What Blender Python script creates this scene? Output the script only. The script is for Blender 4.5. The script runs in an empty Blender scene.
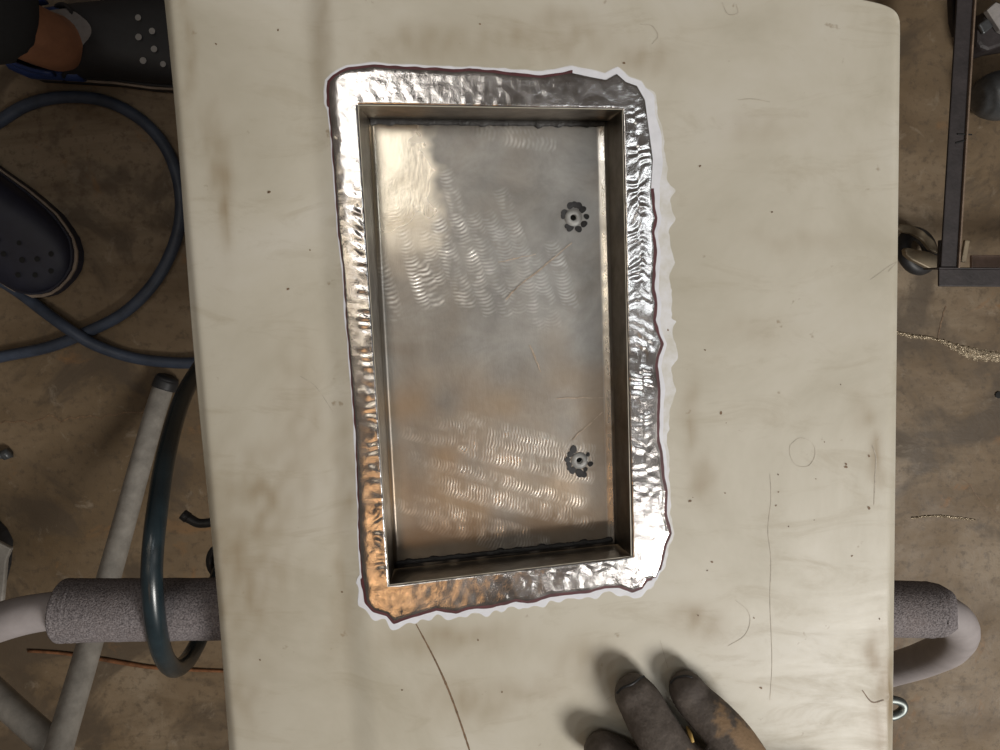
import bpy, bmesh, math, random
import numpy as np
from mathutils import Vector, Matrix, noise, Quaternion
from mathutils.geometry import delaunay_2d_cdt

random.seed(7)
scene = bpy.context.scene
COL = scene.collection

# ------------------------------------------------------------------ camera
F = 720.0
CAM = Vector((0, 0, 1.12))
cam_d = bpy.data.cameras.new('camera')
cam_d.sensor_width = 36.0
cam_d.lens = 36.0 * F / 1000.0
cam_d.clip_start = 0.02
cam = bpy.data.objects.new('camera', cam_d)
COL.objects.link(cam)
NADIR = Vector((-15.0, 80.0, -F)).normalized()        # plumb line as the lens sees it
RQ = NADIR.rotation_difference(Vector((0, 0, -1)))
RM = RQ.to_matrix()
cam.location = CAM
cam.rotation_mode = 'QUATERNION'
cam.rotation_quaternion = RQ
scene.camera = cam

# ------------------------------------------------------------------ world, lamps, exposure
world = bpy.data.worlds.new('workshop_air')
world.use_nodes = True
scene.world = world
bg = world.node_tree.nodes['Background']
bg.inputs[0].default_value = (1.0, 0.85, 0.73, 1)
bg.inputs[1].default_value = 0.075

def area_lamp(name, loc, target, sx, sy, radiance, color):
    d = bpy.data.lights.new(name, 'AREA')
    d.shape = 'RECTANGLE'
    d.size, d.size_y = sx, sy
    d.energy = radiance * sx * sy * math.pi
    d.color = color
    o = bpy.data.objects.new(name, d)
    COL.objects.link(o)
    o.location = loc
    o.rotation_euler = (Vector(target) - Vector(loc)).to_track_quat('-Z', 'Y').to_euler()
    return o

area_lamp('ceiling_lamp', (-0.52, 0.60, 3.0), (0, 0, 0.7), 0.34, 0.62, 5.5, (1.0, 0.96, 0.90))
area_lamp('ceiling_lamp', (0.68, -1.02, 3.0), (0, 0, 0.7), 0.34, 0.24, 10.0, (1.0, 0.97, 0.93))
area_lamp('ceiling_lamp', (0.70, 0.22, 3.0), (0, 0, 0.7), 0.18, 0.90, 5.5, (0.90, 0.96, 1.0))
area_lamp('warm_lamp', (-0.42, -1.05, 3.0), (0, 0, 0.7), 0.34, 0.60, 1.9, (1.0, 0.55, 0.24))  # added warm source for the orange reflection in the solder, no fixture built
area_lamp('tube_lamp', (-0.98, 0.05, 3.0), (0, 0, 0.7), 0.14, 1.60, 3.5, (1.0, 0.86, 0.66))  # added strip light that puts the highlight on the pan's right bend
area_lamp('bay_door_daylight', (1.75, -1.65, 2.8), (0.1, 0, 0.5), 0.8, 0.9, 36.0, (1.0, 0.97, 0.92))  # added main light from the lower right

vs = scene.view_settings
vs.view_transform = 'Standard'
vs.look = 'None'
vs.exposure = 0.0
vs.gamma = 1.0
vs.use_curve_mapping = False

# ------------------------------------------------------------------ helpers
ZP = 0.70          # the panel's face
ZF = 0.667         # the pan's floor

def at(px, py, z):
    d = RM @ Vector(((px - 500.0) / F, (375.0 - py) / F, -1.0))
    return CAM + d * ((z - CAM.z) / d.z)

def sm(a, b, x):
    t = min(1.0, max(0.0, (x - a) / (b - a)))
    return t * t * (3 - 2 * t)

def link(o, parent=None):
    COL.objects.link(o)
    if parent is not None:
        o.parent = parent
        o.matrix_parent_inverse = Matrix.Translation(-parent.location) if parent.parent is None else parent_inv(parent)
    return o

def parent_inv(p):
    # every mesh is written in world coordinates, so cancel the parent's own transform
    m = Matrix.Identity(4)
    q = p
    chain = []
    while q is not None:
        chain.append(q)
        q = q.parent
    for q in reversed(chain):
        m = m @ (q.matrix_parent_inverse if q.parent else Matrix.Identity(4)) @ Matrix.LocRotScale(q.location, q.rotation_euler, q.scale)
    return m.inverted()

def mesh_obj(name, verts, faces, mat, parent=None, smooth=True):
    me = bpy.data.meshes.new(name)
    me.from_pydata([tuple(v) for v in verts], [], faces)
    me.update()
    if smooth:
        me.polygons.foreach_set('use_smooth', [True] * len(me.polygons))
    if mat is not None:
        me.materials.append(mat)
    o = bpy.data.objects.new(name, me)
    return link(o, parent)

def thing(name, label, cat, loc, group=None):
    o = bpy.data.objects.new(name, None)
    o.empty_display_size = 0.05
    COL.objects.link(o)
    o.location = loc
    tag(o, label, cat, group)
    return o

def tag(o, label, cat, group=None):
    o['label'] = label
    o['category'] = cat
    if group:
        o['group'] = group
    return o

def spline(pts, n):
    """Catmull-Rom through pts (tuples of any length) with n samples per span."""
    P = [np.array(p, float) for p in pts]
    P = [2 * P[0] - P[1]] + P + [2 * P[-1] - P[-2]]
    out = []
    for i in range(1, len(P) - 2):
        for k in range(n):
            t = k / n
            a, b, c, d = P[i - 1], P[i], P[i + 1], P[i + 2]
            out.append(0.5 * ((2 * b) + (c - a) * t + (2 * a - 5 * b + 4 * c - d) * t * t + (3 * b - a - 3 * c + d) * t ** 3))
    out.append(P[-2])
    return out

def tube_geo(pts, radii, segs=16, cap=True, flat=1.0, round_caps=False, up=None):
    pts = [Vector(p) for p in pts]
    radii = list(radii)
    if round_caps:
        def ext(p, q, r):
            d = (p - q).normalized()
            return [(p + d * r * math.sin(a), r * math.cos(a)) for a in (0.4, 0.8, 1.15, 1.42)]
        e0 = ext(pts[0], pts[1], radii[0])
        e1 = ext(pts[-1], pts[-2], radii[-1])
        pts = [p for p, _ in reversed(e0)] + pts + [p for p, _ in e1]
        radii = [r for _, r in reversed(e0)] + radii + [r for _, r in e1]
    vs_, fs = [], []
    t0 = (pts[1] - pts[0]).normalized()
    ref = Vector(up) if up else (Vector((0, 0, 1)) if abs(t0.z) < 0.9 else Vector((1, 0, 0)))
    n = (ref - t0 * ref.dot(t0)).normalized()
    prev = t0
    for i, p in enumerate(pts):
        if i == 0: t = t0
        elif i == len(pts) - 1: t = (pts[i] - pts[i - 1]).normalized()
        else: t = (pts[i + 1] - pts[i - 1]).normalized()
        q = prev.rotation_difference(t)
        n = (q @ n)
        n = (n - t * n.dot(t)).normalized()
        prev = t
        b = t.cross(n)
        for k in range(segs):
            a = 2 * math.pi * k / segs
            vs_.append(p + (n * math.cos(a) * flat + b * math.sin(a)) * radii[i])
    for i in range(len(pts) - 1):
        for k in range(segs):
            k2 = (k + 1) % segs
            fs.append((i * segs + k, i * segs + k2, (i + 1) * segs + k2, (i + 1) * segs + k))
    if cap:
        fs.append(tuple(reversed(range(segs))))
        fs.append(tuple(range((len(pts) - 1) * segs, len(pts) * segs)))
    return vs_, fs

def tube(name, pts, radii, mat, parent=None, segs=16, **kw):
    if not hasattr(radii, '__len__'):
        radii = [radii] * len(pts)
    v, f = tube_geo(pts, radii, segs, **kw)
    return mesh_obj(name, v, f, mat, parent)

def px_tube(name, ctrl, mat, parent=None, n=10, segs=14, **kw):
    """ctrl: (px, py, z, radius)"""
    s = spline(ctrl, n)
    return tube(name, [at(c[0], c[1], c[2]) for c in s], [c[3] for c in s], mat, parent, segs, **kw)

def merge(parts):
    V, Fc = [], []
    for v, f in parts:
        o = len(V)
        V += list(v)
        Fc += [tuple(i + o for i in q) for q in f]
    return V, Fc

def box_geo(c, ax, ay, az):
    """c centre, ax/ay/az half vectors"""
    c, ax, ay, az = map(Vector, (c, ax, ay, az))
    v = [c + ax * i + ay * j + az * k for i in (-1, 1) for j in (-1, 1) for k in (-1, 1)]
    f = [(0, 1, 3, 2), (4, 6, 7, 5), (0, 4, 5, 1), (2, 3, 7, 6), (0, 2, 6, 4), (1, 5, 7, 3)]
    return v, f

def bevel(o, w, seg=2):
    m = o.modifiers.new('bevel', 'BEVEL')
    m.width = w
    m.segments = seg
    m.limit_method = 'ANGLE'
    return o

def extrude_px(name, poly, ztop, zbot, mat, parent=None, bev=0.0):
    """an outline given at height ztop, carried straight down to zbot"""
    top = [at(x, y, ztop) for x, y in poly]
    n = len(top)
    v = top + [Vector((p.x, p.y, zbot)) for p in top]
    area = sum(top[i].x * top[(i + 1) % n].y - top[(i + 1) % n].x * top[i].y for i in range(n))
    idx = list(range(n)) if area > 0 else list(reversed(range(n)))
    f = [tuple(idx), tuple(n + i for i in reversed(idx))]
    for a in range(n):
        i, j = idx[a], idx[(a + 1) % n]
        f.append((i, i + n, j + n, j))
    o = mesh_obj(name, v, f, mat, parent, smooth=False)
    if bev:
        bevel(o, bev)
    return o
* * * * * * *
> _Work to do_:
With all pictures left out, please transcribe exactly the lines from the start of the material through the line with "vs.use_curve_mapping = False".

> _Problem solution_:
What Blender Python script creates this scene? Output the script only. The script is for Blender 4.5. The script runs in an empty Blender scene.
import bpy, bmesh, math, random
import numpy as np
from mathutils import Vector, Matrix, noise, Quaternion
from mathutils.geometry import delaunay_2d_cdt

random.seed(7)
scene = bpy.context.scene
COL = scene.collection

# ------------------------------------------------------------------ camera
F = 720.0
CAM = Vector((0, 0, 1.12))
cam_d = bpy.data.cameras.new('camera')
cam_d.sensor_width = 36.0
cam_d.lens = 36.0 * F / 1000.0
cam_d.clip_start = 0.02
cam = bpy.data.objects.new('camera', cam_d)
COL.objects.link(cam)
NADIR = Vector((-15.0, 80.0, -F)).normalized()        # plumb line as the lens sees it
RQ = NADIR.rotation_difference(Vector((0, 0, -1)))
RM = RQ.to_matrix()
cam.location = CAM
cam.rotation_mode = 'QUATERNION'
cam.rotation_quaternion = RQ
scene.camera = cam

# ------------------------------------------------------------------ world, lamps, exposure
world = bpy.data.worlds.new('workshop_air')
world.use_nodes = True
scene.world = world
bg = world.node_tree.nodes['Background']
bg.inputs[0].default_value = (1.0, 0.85, 0.73, 1)
bg.inputs[1].default_value = 0.075

def area_lamp(name, loc, target, sx, sy, radiance, color):
    d = bpy.data.lights.new(name, 'AREA')
    d.shape = 'RECTANGLE'
    d.size, d.size_y = sx, sy
    d.energy = radiance * sx * sy * math.pi
    d.color = color
    o = bpy.data.objects.new(name, d)
    COL.objects.link(o)
    o.location = loc
    o.rotation_euler = (Vector(target) - Vector(loc)).to_track_quat('-Z', 'Y').to_euler()
    return o

area_lamp('ceiling_lamp', (-0.52, 0.60, 3.0), (0, 0, 0.7), 0.34, 0.62, 5.5, (1.0, 0.96, 0.90))
area_lamp('ceiling_lamp', (0.68, -1.02, 3.0), (0, 0, 0.7), 0.34, 0.24, 10.0, (1.0, 0.97, 0.93))
area_lamp('ceiling_lamp', (0.70, 0.22, 3.0), (0, 0, 0.7), 0.18, 0.90, 5.5, (0.90, 0.96, 1.0))
area_lamp('warm_lamp', (-0.42, -1.05, 3.0), (0, 0, 0.7), 0.34, 0.60, 1.9, (1.0, 0.55, 0.24))  # added warm source for the orange reflection in the solder, no fixture built
area_lamp('tube_lamp', (-0.98, 0.05, 3.0), (0, 0, 0.7), 0.14, 1.60, 3.5, (1.0, 0.86, 0.66))  # added strip light that puts the highlight on the pan's right bend
area_lamp('bay_door_daylight', (1.75, -1.65, 2.8), (0.1, 0, 0.5), 0.8, 0.9, 36.0, (1.0, 0.97, 0.92))  # added main light from the lower right

vs = scene.view_settings
vs.view_transform = 'Standard'
vs.look = 'None'
vs.exposure = 0.0
vs.gamma = 1.0
vs.use_curve_mapping = False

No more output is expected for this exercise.